Still on the importance of the Office of the Chief Economic Adviser to the President

This piece revisits the initial write-up in January 2022, which argues that the Office of the Chief Economic Adviser to the President (OCEAP) is important and strategic. This is because the success or otherwise of the government’s economic policies depends mainly on the efficiency of the Chief Economic Adviser.

Economic success by way of growing the gross domestic product and improving the welfare of the citizens is a cardinal goal of any administration. It is also a constitutional mandate, as s. 14(2)(b) of the 1999 Constitution provides that the security and welfare of the people shall be the primary purpose of government.

The wellbeing of the populace is thus contingent on how the government is able to facilitate inclusive economic growth and development.

Concerning security, it is known that strife, conflicts, and other forms of criminality are partly due to the economic deprivation of the poor and middle class on the one hand and the struggle for economic power amongst the upper class on the other.

There is also the aspect of food security, which is a function of the government’s policy direction, especially in agriculture. In all these, the Chief Economic Adviser to the President performs a very important role.

In March 2024, President Tinubu established a 31-member Presidential Economic Coordination Council (PECC), headed by himself and comprising notable names in the public and private sectors. The Economic Adviser is expected to be very active in ensuring that the President is adequately briefed on relevant economic matters as head of the PECC.

To perform this and other assignments effectively, the OCEAP needs to be adequately funded. Successive governments, through the Ministry of Finance and the Budget Office of the Federation (BOF), have continued to allocate meagre budgets to the OCEAP.

In the 2024 budgetary allocations to the Presidency, a total of N76.2 million was provided as overhead and N139.7 million as capital for the OCEAP. While this is an improvement from the previous years, it is still relatively inadequate when compared with other advisory offices in the Presidency. Realistic economic advice requires continuous policy-oriented research that offers the basis for guiding the president. This is particularly important given the current economic challenges facing the country.

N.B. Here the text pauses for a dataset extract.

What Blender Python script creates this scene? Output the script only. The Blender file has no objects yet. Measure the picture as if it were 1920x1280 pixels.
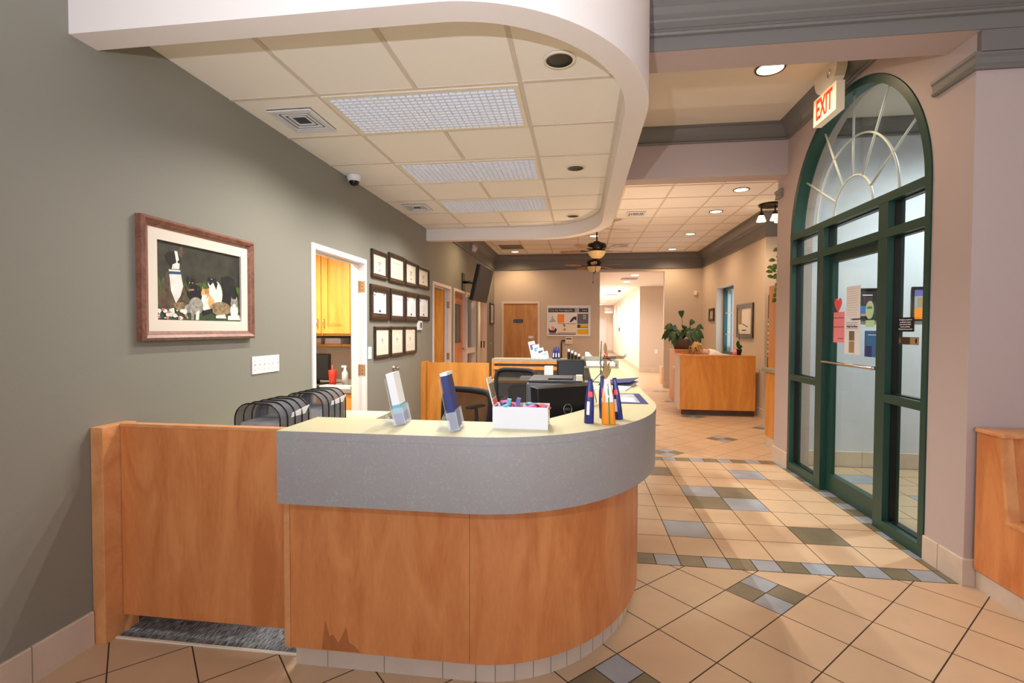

To guide President Tinubu’s efforts to achieve the goals of his eight priority areas of food security, ending poverty, economic growth and job creation, access to capital, improving security, improving ease of doing business, upholding the upholding the rule of law, and fighting corruption, the OCEAP deserves to be properly funded. It is not clear if there are interventions or donor funds or grants that the office benefits from, but it is vital that prospective budgets are improved upon to enable it to execute its research activities, as this is central to the success of the OCEAP.

Typically, once appointed, the Chief Economic Adviser constitutes a team of exceptional and trusted research assistants who he or she depends on to carry out his or her assignment.

The research assistants are usually extraordinary economists who are selected based on excellence and outstanding achievements. Based on the trend of budgetary allocations to the OCEAP, working optimally to provide the President with much-needed economic information and guidance will be an uphill task. The great Winston Churchill once said, Give us the tools, and we will do the job. It is therefore imperative that the BOF consider improving the allocations to the OCEAP in future budgets.